I found it difficult to do an accurate count of stands that were there, I think my count was 44 food and 42 craft, which might or might not be correct but seems to fall short of Wag’s demand that food should make up 80% of stands. There were endless charity stands and a massive stand for the local guides. I also puzzled about the value of Littlewood’s Clearance at a funded food festival. I found Puffin Produce listed on the Fish Week website, but couldn’t find them at the event until I realised they were trading under a different name, sampling potatoes and directing people to their supermarket stockists – great – I don’t think! It’s a well known fact that if money is spent locally it stays locally. I appreciate the power of the supermarkets and also that parts of Wag’s food
division actively promotes selling to supermarkets but it is not a distribution line that all can take and surely the place to do sample marketing is in the supermarket where the existing customer can then go and buy the product.
Pembrokeshire Produce Direct, PPD won my new award for the most boring stand, two guys and a small table with some literature on it. Those guys, in my view should have been much more proactive and one of them leaving the safety of their stand and start
talking to people. Yes talking to punter, asking them, where do you come from, have you heard about us and what we do, would you like to try our delivery service????? They hadn’t even brought a selection of food produce that they currently run, so there you are guys – ‘Kath’s Boring Stand Award’ is yours for your very poor effort on the day. Rumours still circulate about PPD and the lack of sales, well producers watching them in action – well not quite in action – two guys stood on a stand both with their hands in their pockets, was not only not a good look it achieved very little, but will they get paid at the end of the month? Of course they will until their funding totally runs out.
It was good to hear that some producers had done ok on the day and as I say some sunshine would have made a massive difference. None of the traders I spoke could show record sales by a long shot, and you had only had to look at the lack of food
bags being carried around to know that was true. But it was not all doom and gloom that I have been seeing at some festivals of late. My suggestion to this festival, as it is to many of them, is please don’t just rely on the feedback forms that traders are supposed to fill in before they leave, some will be honest with you, others wont if they wish to return. Take the time to talk to
the traders, when they are not busy, and there were plenty of times that they weren’t, and endeavour to find out the truth about your event, not forgetting why this event went ahead in the first place was for our producers.
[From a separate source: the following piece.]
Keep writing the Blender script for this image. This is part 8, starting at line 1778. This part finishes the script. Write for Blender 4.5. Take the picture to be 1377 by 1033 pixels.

I’d also like to remind you on a personal level that it makes no difference to me if this event was a success or not, but it does make a heck of a difference to the livelihoods and the future of our Best Of Welsh, BOW, producers. Our BOW producers support us with advertising and I will continue to talk to them listen to them, agree with them sometimes, tell them off at others, but fight
their corner so that they get a better deal from festival organisers and from Wag.